**Given instruction**
Reproduce the listing below verbatim.

::::::

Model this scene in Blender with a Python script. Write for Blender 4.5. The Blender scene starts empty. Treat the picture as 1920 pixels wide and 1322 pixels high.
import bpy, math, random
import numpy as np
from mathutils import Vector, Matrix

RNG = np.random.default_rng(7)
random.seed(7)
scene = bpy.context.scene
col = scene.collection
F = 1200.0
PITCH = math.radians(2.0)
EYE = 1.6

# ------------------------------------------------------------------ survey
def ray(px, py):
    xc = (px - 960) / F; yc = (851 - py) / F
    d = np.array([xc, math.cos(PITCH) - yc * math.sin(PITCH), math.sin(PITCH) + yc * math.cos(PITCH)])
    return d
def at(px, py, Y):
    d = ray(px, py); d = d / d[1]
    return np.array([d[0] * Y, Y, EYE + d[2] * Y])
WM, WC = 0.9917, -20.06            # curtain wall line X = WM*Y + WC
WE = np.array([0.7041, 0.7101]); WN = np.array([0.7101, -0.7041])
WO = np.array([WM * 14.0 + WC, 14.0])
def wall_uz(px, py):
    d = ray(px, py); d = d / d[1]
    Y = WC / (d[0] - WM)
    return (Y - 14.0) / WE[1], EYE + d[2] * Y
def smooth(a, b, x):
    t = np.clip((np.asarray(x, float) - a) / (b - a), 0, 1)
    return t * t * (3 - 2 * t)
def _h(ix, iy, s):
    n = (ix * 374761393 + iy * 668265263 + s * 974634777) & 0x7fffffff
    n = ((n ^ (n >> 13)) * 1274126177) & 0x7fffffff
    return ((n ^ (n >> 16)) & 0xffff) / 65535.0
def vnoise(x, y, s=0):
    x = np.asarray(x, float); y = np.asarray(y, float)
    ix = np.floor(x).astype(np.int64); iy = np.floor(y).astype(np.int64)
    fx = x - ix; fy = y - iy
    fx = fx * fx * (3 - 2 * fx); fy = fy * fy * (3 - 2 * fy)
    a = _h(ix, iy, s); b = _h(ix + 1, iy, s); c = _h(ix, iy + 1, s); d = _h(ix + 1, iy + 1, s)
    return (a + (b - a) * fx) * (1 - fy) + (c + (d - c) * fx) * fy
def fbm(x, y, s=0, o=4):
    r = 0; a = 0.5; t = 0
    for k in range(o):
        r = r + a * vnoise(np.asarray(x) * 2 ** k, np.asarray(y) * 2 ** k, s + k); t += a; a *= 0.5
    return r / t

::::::

**Response for this exercise**
Model this scene in Blender with a Python script. Write for Blender 4.5. The Blender scene starts empty. Treat the picture as 1920 pixels wide and 1322 pixels high.
import bpy, math, random
import numpy as np
from mathutils import Vector, Matrix

RNG = np.random.default_rng(7)
random.seed(7)
scene = bpy.context.scene
col = scene.collection
F = 1200.0
PITCH = math.radians(2.0)
EYE = 1.6

# ------------------------------------------------------------------ survey
def ray(px, py):
    xc = (px - 960) / F; yc = (851 - py) / F
    d = np.array([xc, math.cos(PITCH) - yc * math.sin(PITCH), math.sin(PITCH) + yc * math.cos(PITCH)])
    return d
def at(px, py, Y):
    d = ray(px, py); d = d / d[1]
    return np.array([d[0] * Y, Y, EYE + d[2] * Y])
WM, WC = 0.9917, -20.06            # curtain wall line X = WM*Y + WC
WE = np.array([0.7041, 0.7101]); WN = np.array([0.7101, -0.7041])
WO = np.array([WM * 14.0 + WC, 14.0])
def wall_uz(px, py):
    d = ray(px, py); d = d / d[1]
    Y = WC / (d[0] - WM)
    return (Y - 14.0) / WE[1], EYE + d[2] * Y
def smooth(a, b, x):
    t = np.clip((np.asarray(x, float) - a) / (b - a), 0, 1)
    return t * t * (3 - 2 * t)
def _h(ix, iy, s):
    n = (ix * 374761393 + iy * 668265263 + s * 974634777) & 0x7fffffff
    n = ((n ^ (n >> 13)) * 1274126177) & 0x7fffffff
    return ((n ^ (n >> 16)) & 0xffff) / 65535.0
def vnoise(x, y, s=0):
    x = np.asarray(x, float); y = np.asarray(y, float)
    ix = np.floor(x).astype(np.int64); iy = np.floor(y).astype(np.int64)
    fx = x - ix; fy = y - iy
    fx = fx * fx * (3 - 2 * fx); fy = fy * fy * (3 - 2 * fy)
    a = _h(ix, iy, s); b = _h(ix + 1, iy, s); c = _h(ix, iy + 1, s); d = _h(ix + 1, iy + 1, s)
    return (a + (b - a) * fx) * (1 - fy) + (c + (d - c) * fx) * fy
def fbm(x, y, s=0, o=4):
    r = 0; a = 0.5; t = 0
    for k in range(o):
        r = r + a * vnoise(np.asarray(x) * 2 ** k, np.asarray(y) * 2 ** k, s + k); t += a; a *= 0.5
    return r / t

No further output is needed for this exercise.